“A few years ago the pastor of a small country church in Massachusetts resolved to try Dr. Conwell’s method of imparting useful information through his illustrations, and teaching the people what they needed to know. Acting on Dr. Conwell’s advice, he studied agricultural chemistry, dairy farming, and household economy. He did not become a sensationalist and advertise to preach on these subjects, but he brought in many helpful illustrations which the people recognized as valuable, and soon the meeting-house was filled with eager listeners. After careful study the minister became convinced that the farmers on those old worn-out farms in Western Massachusetts should go into the dairy business, and feed their cows on ensilage through the long New England winter. One bright morning he preached a sermon on ‘Leaven,’ and incidentally used a silo as an illustration. The preacher did not sacrifice his sermon to his illustration, but taught a great truth and set the farmers to thinking along a new line. As a result of that sermon one poor farmer built a silo and filled it with green corn in the autumn; his cows relished the new food and repaid him splendidly with milk. That farmer Is the richest man In the country to-day. This is only one of a great many ways in which that practical preacher helped his poor, struggling parishioners by using the Conwell method. What was the spiritual result of such preaching among the country people? He had a great, wide, and deep revival of religion, the first the church had enjoyed for twenty-five years.”
Thus Dr. Conwell weaves practical sense and spiritual truths together in a way that helps people for the span of life they live in this world, for the eternal life beyond. He never forgets the soul and its needs. That is his foremost thought. But he recognizes also that there is a body and that it lives in a practical world. And whenever and wherever he can help practically, as well as spiritually, he does it, realizing that the world needs Christians who have the means as well as the spirit to carry forward Christ’s work.
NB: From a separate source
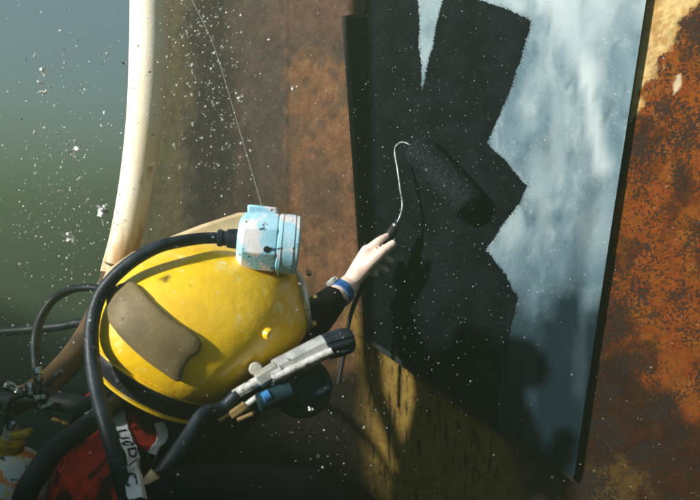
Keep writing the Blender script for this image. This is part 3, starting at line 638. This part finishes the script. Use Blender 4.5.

Speaking of his methods of preaching, Rev. Albert G. Lawson, D.D., says:
“He has been blessed in his ministry because of three things: He has a democratic, philosophic, philanthropic bee in his bonnet, a big one, too, and he has attempted to bring us to see that churches mean something beside fine houses and good music. There must be a recognition of the fact that when a man is lost, he is lost in body as well as in soul One needs, therefore, as our Lord would, to begin at the foundations, the building anew of the mind with the body; and I bless God for the democratic, and the philosophic, and the philanthropic idea which is manifest in this strong church. I hope there will be enough power in it to make every Baptist minister sick until he tries to occupy the same field that Jesus Christ did in his life and ministry; until every one of the churches shall recognize the privilege of having Jesus Christ reshaped in the men and women near them.”